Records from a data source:

* begin *

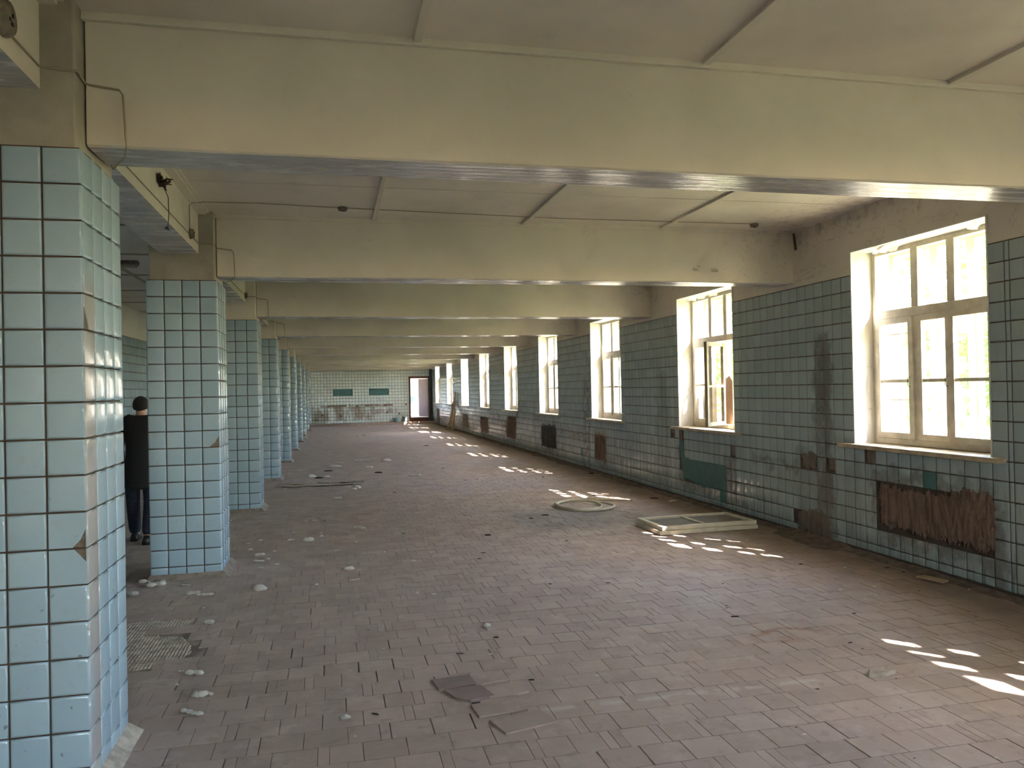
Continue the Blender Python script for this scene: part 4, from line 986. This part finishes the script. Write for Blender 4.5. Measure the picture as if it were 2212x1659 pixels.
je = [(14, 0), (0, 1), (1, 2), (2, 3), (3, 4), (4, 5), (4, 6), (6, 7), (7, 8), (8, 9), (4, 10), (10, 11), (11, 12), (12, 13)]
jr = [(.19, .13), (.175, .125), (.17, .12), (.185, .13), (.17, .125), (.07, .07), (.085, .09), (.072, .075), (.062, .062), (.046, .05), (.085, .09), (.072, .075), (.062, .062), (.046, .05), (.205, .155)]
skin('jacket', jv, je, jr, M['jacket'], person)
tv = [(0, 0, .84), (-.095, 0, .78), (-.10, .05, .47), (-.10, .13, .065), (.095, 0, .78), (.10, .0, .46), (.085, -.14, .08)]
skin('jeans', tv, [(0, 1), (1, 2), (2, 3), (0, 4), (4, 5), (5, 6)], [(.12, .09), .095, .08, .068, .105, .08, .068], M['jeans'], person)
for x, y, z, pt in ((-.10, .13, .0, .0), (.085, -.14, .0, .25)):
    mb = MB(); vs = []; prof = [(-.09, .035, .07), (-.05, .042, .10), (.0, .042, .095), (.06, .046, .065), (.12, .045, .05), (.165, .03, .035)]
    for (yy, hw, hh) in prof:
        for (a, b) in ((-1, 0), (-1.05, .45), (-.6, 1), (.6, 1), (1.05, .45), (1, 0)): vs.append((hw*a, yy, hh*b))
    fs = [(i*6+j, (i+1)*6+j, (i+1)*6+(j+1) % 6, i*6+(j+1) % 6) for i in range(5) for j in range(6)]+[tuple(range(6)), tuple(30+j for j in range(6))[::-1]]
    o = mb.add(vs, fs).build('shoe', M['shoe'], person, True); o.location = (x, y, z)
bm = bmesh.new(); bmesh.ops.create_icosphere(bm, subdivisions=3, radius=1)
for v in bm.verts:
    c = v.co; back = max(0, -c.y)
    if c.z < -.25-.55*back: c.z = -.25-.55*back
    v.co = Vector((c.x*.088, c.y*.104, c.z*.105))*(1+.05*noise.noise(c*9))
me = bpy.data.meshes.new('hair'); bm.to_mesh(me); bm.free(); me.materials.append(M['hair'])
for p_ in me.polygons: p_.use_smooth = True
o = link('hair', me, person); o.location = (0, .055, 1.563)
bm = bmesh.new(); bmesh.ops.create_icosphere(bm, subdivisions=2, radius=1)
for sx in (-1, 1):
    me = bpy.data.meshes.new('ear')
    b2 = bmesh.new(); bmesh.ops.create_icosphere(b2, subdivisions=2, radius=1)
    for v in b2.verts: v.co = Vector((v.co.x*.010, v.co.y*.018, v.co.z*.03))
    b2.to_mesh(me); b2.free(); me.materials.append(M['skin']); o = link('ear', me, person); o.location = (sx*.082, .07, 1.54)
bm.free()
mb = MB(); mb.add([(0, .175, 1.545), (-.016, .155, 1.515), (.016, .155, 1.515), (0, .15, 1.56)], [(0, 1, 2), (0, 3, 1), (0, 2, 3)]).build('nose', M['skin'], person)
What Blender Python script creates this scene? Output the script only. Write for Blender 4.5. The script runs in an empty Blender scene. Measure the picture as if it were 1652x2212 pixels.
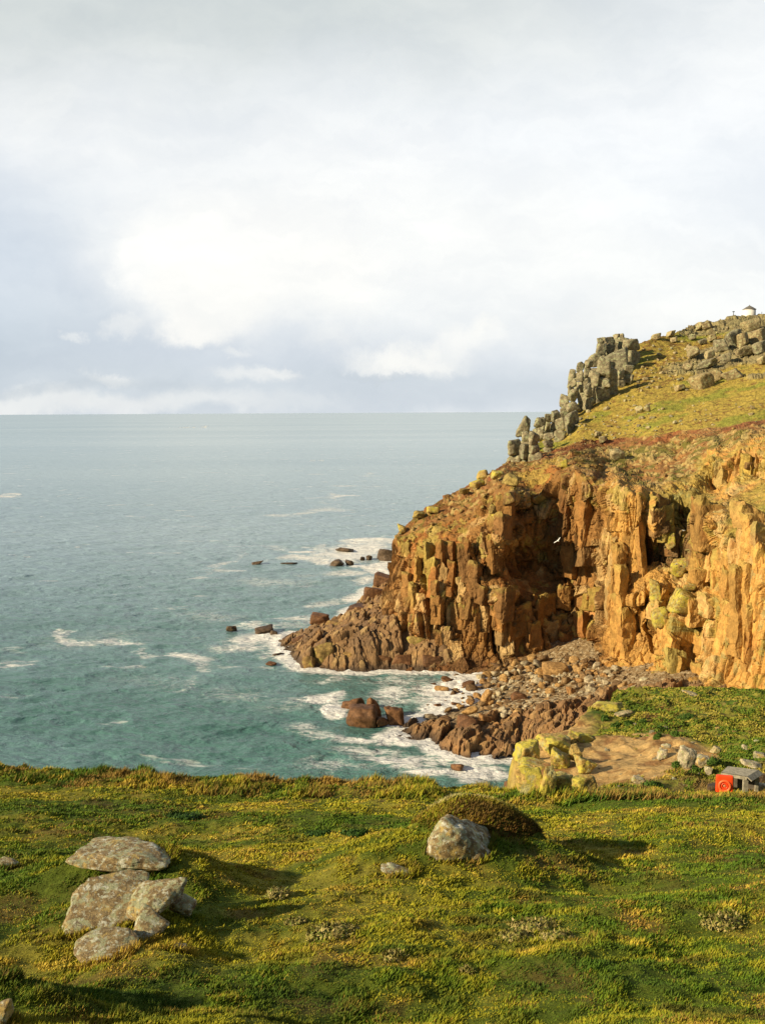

* end *

Problem to work on – Track down the lines that include the word "scene" and copy them.

Reply –
Continue the Blender Python script for this scene: part 4, from line 986. This part finishes the script. Write for Blender 4.5. Measure the picture as if it were 2212x1659 pixels.
What Blender Python script creates this scene? Output the script only. Write for Blender 4.5. The script runs in an empty Blender scene. Measure the picture as if it were 1652x2212 pixels.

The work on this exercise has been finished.